It was in the last century that the evolutionary idea really began to
take form and shape in the separate conceptions of Kant, Laplace,
Lamarck, and Erasmus Darwin. These were the true founders of our modern
evolutionism. Charles Darwin and Herbert Spencer were the Joshuas who
led the chosen people into the land which more than one venturous Moses
had already dimly descried afar off from the Pisgah top of the
eighteenth century.
Kant and Laplace came first in time, as astronomy comes first in logical
order. Stars and suns, and planets and satellites, necessarily precede
in development plants and animals. You can have no cabbages without a
world to grow them in.
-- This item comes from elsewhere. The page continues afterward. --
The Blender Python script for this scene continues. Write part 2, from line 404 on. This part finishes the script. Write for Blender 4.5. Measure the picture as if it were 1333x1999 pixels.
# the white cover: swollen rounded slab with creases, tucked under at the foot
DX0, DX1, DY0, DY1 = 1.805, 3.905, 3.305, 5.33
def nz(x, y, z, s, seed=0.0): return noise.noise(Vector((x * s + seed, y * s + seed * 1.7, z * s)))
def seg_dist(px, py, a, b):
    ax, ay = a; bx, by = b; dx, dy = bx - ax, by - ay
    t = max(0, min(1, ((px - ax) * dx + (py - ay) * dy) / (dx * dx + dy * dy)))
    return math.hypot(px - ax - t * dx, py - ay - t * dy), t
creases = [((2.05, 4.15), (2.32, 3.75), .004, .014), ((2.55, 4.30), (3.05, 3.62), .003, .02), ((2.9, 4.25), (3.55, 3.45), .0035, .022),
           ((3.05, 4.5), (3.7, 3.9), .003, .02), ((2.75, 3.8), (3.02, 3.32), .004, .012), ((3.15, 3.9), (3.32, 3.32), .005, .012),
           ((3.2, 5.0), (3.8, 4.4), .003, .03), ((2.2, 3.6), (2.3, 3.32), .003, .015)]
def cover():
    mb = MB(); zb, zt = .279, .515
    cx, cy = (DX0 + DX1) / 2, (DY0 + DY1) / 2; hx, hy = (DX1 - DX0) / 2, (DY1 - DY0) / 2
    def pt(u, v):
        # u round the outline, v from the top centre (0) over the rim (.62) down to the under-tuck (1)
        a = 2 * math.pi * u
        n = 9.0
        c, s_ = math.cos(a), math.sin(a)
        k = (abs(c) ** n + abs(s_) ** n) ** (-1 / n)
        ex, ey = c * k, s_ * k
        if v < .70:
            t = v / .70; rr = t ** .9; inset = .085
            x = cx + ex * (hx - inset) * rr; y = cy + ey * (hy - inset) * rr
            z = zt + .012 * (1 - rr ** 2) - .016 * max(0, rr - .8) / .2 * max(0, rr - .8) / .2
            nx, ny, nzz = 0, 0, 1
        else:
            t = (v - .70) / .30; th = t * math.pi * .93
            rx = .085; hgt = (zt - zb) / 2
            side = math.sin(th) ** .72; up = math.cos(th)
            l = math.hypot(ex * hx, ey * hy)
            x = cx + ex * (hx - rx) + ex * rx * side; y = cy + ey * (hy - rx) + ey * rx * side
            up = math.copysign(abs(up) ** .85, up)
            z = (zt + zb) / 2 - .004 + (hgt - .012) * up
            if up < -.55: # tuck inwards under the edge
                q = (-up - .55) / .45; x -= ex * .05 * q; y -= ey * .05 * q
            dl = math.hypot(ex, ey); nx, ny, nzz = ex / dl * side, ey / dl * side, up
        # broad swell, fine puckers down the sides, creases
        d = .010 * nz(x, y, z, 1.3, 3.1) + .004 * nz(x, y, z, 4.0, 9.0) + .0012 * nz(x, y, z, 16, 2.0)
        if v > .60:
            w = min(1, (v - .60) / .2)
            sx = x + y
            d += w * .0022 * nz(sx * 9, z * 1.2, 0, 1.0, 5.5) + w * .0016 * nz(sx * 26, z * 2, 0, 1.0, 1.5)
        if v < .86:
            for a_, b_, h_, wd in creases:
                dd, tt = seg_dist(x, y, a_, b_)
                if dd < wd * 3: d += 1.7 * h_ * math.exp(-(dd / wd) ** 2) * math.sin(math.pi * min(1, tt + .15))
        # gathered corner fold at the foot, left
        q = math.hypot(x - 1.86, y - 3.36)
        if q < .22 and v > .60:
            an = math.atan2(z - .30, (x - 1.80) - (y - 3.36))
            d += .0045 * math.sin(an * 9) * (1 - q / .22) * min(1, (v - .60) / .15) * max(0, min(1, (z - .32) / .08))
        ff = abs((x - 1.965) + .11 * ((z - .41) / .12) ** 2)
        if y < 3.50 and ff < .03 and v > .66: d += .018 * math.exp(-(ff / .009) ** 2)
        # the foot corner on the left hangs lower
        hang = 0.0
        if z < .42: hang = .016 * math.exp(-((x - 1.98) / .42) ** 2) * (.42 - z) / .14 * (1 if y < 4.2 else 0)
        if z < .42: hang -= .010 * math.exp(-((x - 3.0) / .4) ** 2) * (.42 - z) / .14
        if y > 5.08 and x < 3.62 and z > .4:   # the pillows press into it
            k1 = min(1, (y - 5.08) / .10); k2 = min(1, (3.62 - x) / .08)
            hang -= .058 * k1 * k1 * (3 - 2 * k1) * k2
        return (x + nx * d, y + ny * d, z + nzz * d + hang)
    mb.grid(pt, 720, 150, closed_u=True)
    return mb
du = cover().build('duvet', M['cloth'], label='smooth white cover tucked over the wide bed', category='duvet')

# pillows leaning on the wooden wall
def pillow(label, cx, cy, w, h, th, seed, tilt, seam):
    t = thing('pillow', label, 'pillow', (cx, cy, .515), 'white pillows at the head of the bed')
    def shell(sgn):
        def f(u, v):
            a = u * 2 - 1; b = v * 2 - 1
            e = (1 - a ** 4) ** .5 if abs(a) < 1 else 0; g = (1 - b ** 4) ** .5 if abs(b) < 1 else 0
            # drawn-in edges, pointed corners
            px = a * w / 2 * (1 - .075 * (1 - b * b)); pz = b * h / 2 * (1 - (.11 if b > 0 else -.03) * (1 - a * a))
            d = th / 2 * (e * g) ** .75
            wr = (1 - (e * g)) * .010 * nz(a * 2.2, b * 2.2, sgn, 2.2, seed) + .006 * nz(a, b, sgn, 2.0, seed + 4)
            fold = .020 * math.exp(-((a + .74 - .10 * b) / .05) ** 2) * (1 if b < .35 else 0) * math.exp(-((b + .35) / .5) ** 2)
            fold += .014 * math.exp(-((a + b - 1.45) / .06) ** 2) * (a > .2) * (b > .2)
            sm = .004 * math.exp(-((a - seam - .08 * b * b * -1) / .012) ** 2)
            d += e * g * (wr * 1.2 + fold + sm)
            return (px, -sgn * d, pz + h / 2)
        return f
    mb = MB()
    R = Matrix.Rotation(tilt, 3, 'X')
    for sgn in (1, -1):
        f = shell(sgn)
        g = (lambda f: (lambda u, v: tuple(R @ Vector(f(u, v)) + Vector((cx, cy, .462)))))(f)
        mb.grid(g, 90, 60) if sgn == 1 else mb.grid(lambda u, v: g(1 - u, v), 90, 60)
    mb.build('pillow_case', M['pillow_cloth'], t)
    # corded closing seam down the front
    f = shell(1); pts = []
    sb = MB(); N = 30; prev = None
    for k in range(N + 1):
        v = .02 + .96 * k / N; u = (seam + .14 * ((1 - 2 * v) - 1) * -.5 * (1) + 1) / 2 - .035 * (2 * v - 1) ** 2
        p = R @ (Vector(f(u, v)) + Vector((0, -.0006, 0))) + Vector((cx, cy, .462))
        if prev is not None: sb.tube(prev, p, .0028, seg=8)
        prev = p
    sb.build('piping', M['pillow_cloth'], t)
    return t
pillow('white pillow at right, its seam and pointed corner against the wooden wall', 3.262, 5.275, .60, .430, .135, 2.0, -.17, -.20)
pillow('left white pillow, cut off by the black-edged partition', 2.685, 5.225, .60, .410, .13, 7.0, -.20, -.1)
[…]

The science of the stars was therefore reduced to
comparative system and order, while the sciences of life, and mind, and
matter were still a hopeless and inextricable muddle. It was no wonder,
then, that the evolution of the heavenly bodies should have been clearly
apprehended and definitely formulated while the evolution of the earth's
crust was still imperfectly understood, and the evolution of living
beings was only tentatively and hypothetically hinted at in a timid
whisper.
In the beginning, say the astronomical evolutionists, not only this
world, but all the other worlds in the universe, existed potentially, as
the poet justly remarks, in 'a haze of fluid light,' a vast nebula of
enormous extent and almost inconceivable material thinness. The world
arose out of a sort of primitive world-gruel.